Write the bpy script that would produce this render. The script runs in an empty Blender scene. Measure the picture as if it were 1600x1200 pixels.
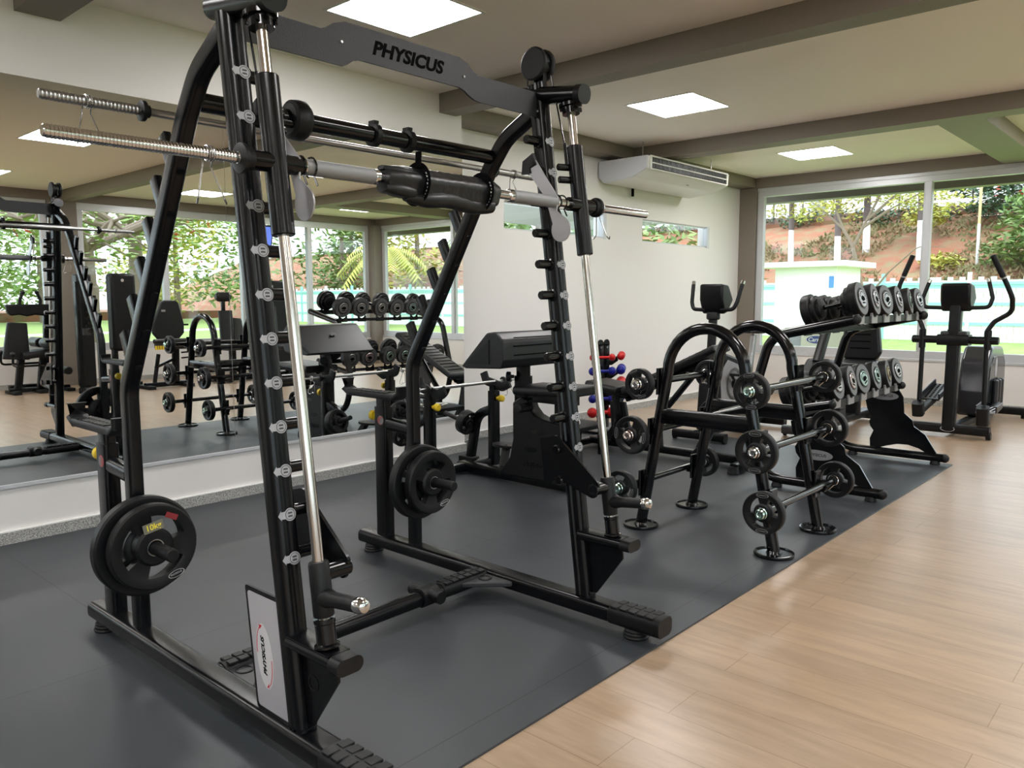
import bpy, bmesh, math, random
from math import pi, sin, cos, radians as rad
from mathutils import Vector as V, Matrix

S = bpy.context.scene
COL = S.collection

# ---------------------------------------------------------------- camera
cam = bpy.data.cameras.new('camera')
cam.sensor_fit = 'HORIZONTAL'
cam.sensor_width = 36.0
cam.lens = 36.0 * 1237.77 / 1600
cam.clip_start, cam.clip_end = .05, 500
camo = bpy.data.objects.new('camera', cam)
COL.objects.link(camo)
_y, _p, _r = .7316, .1076, -.0032
_f = V((cos(_y)*cos(_p), sin(_y)*cos(_p), -sin(_p)))
_rt = V((sin(_y), -cos(_y), 0))
_up = _rt.cross(_f)
_r2 = cos(_r)*_rt + sin(_r)*_up
_u2 = -sin(_r)*_rt + cos(_r)*_up
_m = Matrix((_r2, _u2, -_f)).transposed().to_4x4()
_m.translation = V((0, 0, 1.3))
camo.matrix_world = _m
S.camera = camo

# ---------------------------------------------------------------- daylight, exposure
W = bpy.data.worlds.new('overcast_sky')
S.world = W
W.use_nodes = True
_n = W.node_tree.nodes
_bg = _n['Background']
_tc = _n.new('ShaderNodeTexCoord')
_sp = _n.new('ShaderNodeSeparateXYZ')
_cr = _n.new('ShaderNodeValToRGB')
_cr.color_ramp.elements[0].position = 0
_cr.color_ramp.elements[0].color = (.78, .86, .96, 1)
_cr.color_ramp.elements[1].position = .6
_cr.color_ramp.elements[1].color = (.88, .95, 1.04, 1)
W.node_tree.links.new(_tc.outputs['Generated'], _sp.inputs[0])
W.node_tree.links.new(_sp.outputs['Z'], _cr.inputs[0])
W.node_tree.links.new(_cr.outputs[0], _bg.inputs['Color'])
_bg.inputs['Strength'].default_value = 2.3
sun = bpy.data.lights.new('hazy_sun', 'SUN')
sun.energy = 0.7
sun.angle = rad(25)
sun.color = (1, .96, .88)
suno = bpy.data.objects.new('hazy_sun', sun)
COL.objects.link(suno)
suno.rotation_euler = (rad(28), rad(12), 0)

def portal(name, loc, rot, sx, sy):
    l = bpy.data.lights.new(name, 'AREA')
    l.shape = 'RECTANGLE'
    l.size, l.size_y = sx, sy
    l.cycles.is_portal = True
    o = bpy.data.objects.new(name, l)
    COL.objects.link(o)
    o.location, o.rotation_euler = loc, rot
portal('daylight_far', (10.6, .69, 1.66), (0, rad(90), 0), 2.3, 8.3)
portal('daylight_side', (7.48, -3.85, 1.65), (rad(90), 0, 0), 5.6, 2.3)
portal('daylight_side_left', (-.9, -3.85, 1.65), (rad(90), 0, 0), 10.4, 2.3)

S.view_settings.view_transform = 'Standard'
S.view_settings.look = 'None'
S.view_settings.gamma = 1
S.view_settings.use_curve_mapping = False
S.view_settings.exposure = 1.0
S.cycles.use_denoising = True
S.cycles.max_bounces = 10
S.cycles.diffuse_bounces = 8
S.cycles.glossy_bounces = 5
S.cycles.transparent_max_bounces = 12
S.cycles.sample_clamp_indirect = 8
S.cycles.caustics_reflective = False
S.cycles.caustics_refractive = False

R = random.Random(7)

# ---------------------------------------------------------------- materials
def mat(name, col, rough=.5, metal=0, spec=.5, bump=None, var=None, emit=None, coat=0, coord='Object'):
    """bump=(scale, strength[, distance]); var=(scale, colour2, lo, hi) mixes a second colour by noise."""
    m = bpy.data.materials.new(name)
    m.use_nodes = True
    nt = m.node_tree
    b = nt.nodes['Principled BSDF']
    b.inputs['Base Color'].default_value = (*col, 1)
    b.inputs['Roughness'].default_value = rough
    b.inputs['Metallic'].default_value = metal
    b.inputs['Specular IOR Level'].default_value = spec
    b.inputs['Coat Weight'].default_value = coat
    b.inputs['Coat Roughness'].default_value = .15
    if bump or var:
        tc = nt.nodes.new('ShaderNodeTexCoord')
    if bump:
        t = nt.nodes.new('ShaderNodeTexNoise')
        t.inputs['Scale'].default_value = bump[0]
        t.inputs['Detail'].default_value = 3
        nt.links.new(tc.outputs[coord], t.inputs['Vector'])
        bp = nt.nodes.new('ShaderNodeBump')
        bp.inputs['Strength'].default_value = bump[1]
        bp.inputs['Distance'].default_value = bump[2] if len(bump) > 2 else .002
        nt.links.new(t.outputs['Fac'], bp.inputs['Height'])
        nt.links.new(bp.outputs[0], b.inputs['Normal'])
    if var:
        t = nt.nodes.new('ShaderNodeTexNoise')
        t.inputs['Scale'].default_value = var[0]
        t.inputs['Detail'].default_value = 4
        nt.links.new(tc.outputs[coord], t.inputs['Vector'])
        r = nt.nodes.new('ShaderNodeValToRGB')
        r.color_ramp.elements[0].position = var[2]
        r.color_ramp.elements[0].color = (*col, 1)
        r.color_ramp.elements[1].position = var[3]
        r.color_ramp.elements[1].color = (*var[1], 1)
        nt.links.new(t.outputs['Fac'], r.inputs[0])
        nt.links.new(r.outputs[0], b.inputs['Base Color'])
    if emit:
        b.inputs['Emission Color'].default_value = (*emit[0], 1)
        b.inputs['Emission Strength'].default_value = emit[1]
    return m

BLK = mat('black_powder_coat', (.0022, .0026, .0034), .24, spec=.30, bump=(380, .30, .0006))
SPK = mat('speckled_black_coat', (.013, .0135, .017), .5, spec=.5, bump=(330, .9, .0012))
GLS = mat('gloss_black_steel', (.0022, .0025, .0032), .16, spec=.36, coat=.1)
RUB = mat('black_rubber', (.0048, .0052, .006), .48, spec=.30, bump=(250, .15, .0006))
PLA = mat('black_plastic', (.0042, .0046, .0055), .40, spec=.30)
GRP = mat('dark_grey_plastic', (.03, .031, .034), .45)
VIN = mat('black_vinyl', (.006, .0065, .0075), .40, spec=.4, bump=(300, .2, .0006))
CHR = mat('chrome', (.62, .61, .60), .12, 1)
ROD = mat('polished_rod', (.58, .54, .50), .16, 1)
STL = mat('brushed_steel', (.42, .42, .42), .32, 1)
KNU = mat('knurled_grip', (.24, .245, .255), .55, .35, bump=(700, .5, .0008))
SIL = mat('silver_plate', (.42, .42, .44), .35, .6)
GRY = mat('grey_enamel', (.30, .31, .33), .4, .2)
YEL = mat('yellow_plastic', (.72, .52, .02), .4)
RED = mat('red_vinyl', (.50, .008, .008), .32, spec=.35)
BLU = mat('blue_vinyl', (.006, .010, .22), .32, spec=.35)
WHT = mat('white_paint', (.80, .80, .78), .5)
WPL = mat('white_plastic', (.74, .74, .72), .4)
TXT = mat('light_print', (.55, .55, .56), .5)
DEC = mat('grey_decal', (.34, .35, .37), .45)
TRED = mat('red_print', (.5, .02, .03), .5)
BTXT = mat('black_print', (.003, .003, .0035), .9, spec=.05)

# ---------------------------------------------------------------- geometry
def fillet(pts, r, n=6):
    """rounds the corners of a polyline; r is one radius or a list for the inner points"""
    pts = [V(p) for p in pts]
    out = [pts[0]]
    for i in range(1, len(pts)-1):
        a, b, c = pts[i-1], pts[i], pts[i+1]
        u, w = (a-b).normalized(), (c-b).normalized()
        ri = r[i-1] if isinstance(r, (list, tuple)) else r
        ang = u.angle(w)
        if ang > pi-.01 or ri <= 0:
            out.append(b); continue
        d = min(ri/math.tan(ang/2), .49*(a-b).length, .49*(c-b).length)
        p0, p2 = b+u*d, b+w*d
        for k in range(n+1):
            t = k/n
            out.append((1-t)**2*p0 + 2*t*(1-t)*b + t*t*p2)
    out.append(pts[-1])
    return out

def rrect(w, h, r, n=3):
    """rounded rectangle profile, centred"""
    r = min(r, w/2-1e-5, h/2-1e-5)
    o = []
    for cx, cy, a0 in ((w/2-r, h/2-r, 0), (-w/2+r, h/2-r, pi/2), (-w/2+r, -h/2+r, pi), (w/2-r, -h/2+r, 3*pi/2)):
        for k in range(n+1):
            a = a0+k*pi/2/n
            o.append((cx+r*cos(a), cy+r*sin(a)))
    return o

def circ(r, n=14):
    return [(r*cos(2*pi*k/n), r*sin(2*pi*k/n)) for k in range(n)]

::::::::

▸ INSTRUCTIONS FOR THE TASK
Would you reproduce the lines above, from the very first through the line containing "S.camera = camo", exactly and without the pictures?

▸ RESPONSE
Write the bpy script that would produce this render. The script runs in an empty Blender scene. Measure the picture as if it were 1600x1200 pixels.
import bpy, bmesh, math, random
from math import pi, sin, cos, radians as rad
from mathutils import Vector as V, Matrix

S = bpy.context.scene
COL = S.collection

# ---------------------------------------------------------------- camera
cam = bpy.data.cameras.new('camera')
cam.sensor_fit = 'HORIZONTAL'
cam.sensor_width = 36.0
cam.lens = 36.0 * 1237.77 / 1600
cam.clip_start, cam.clip_end = .05, 500
camo = bpy.data.objects.new('camera', cam)
COL.objects.link(camo)
_y, _p, _r = .7316, .1076, -.0032
_f = V((cos(_y)*cos(_p), sin(_y)*cos(_p), -sin(_p)))
_rt = V((sin(_y), -cos(_y), 0))
_up = _rt.cross(_f)
_r2 = cos(_r)*_rt + sin(_r)*_up
_u2 = -sin(_r)*_rt + cos(_r)*_up
_m = Matrix((_r2, _u2, -_f)).transposed().to_4x4()
_m.translation = V((0, 0, 1.3))
camo.matrix_world = _m
S.camera = camo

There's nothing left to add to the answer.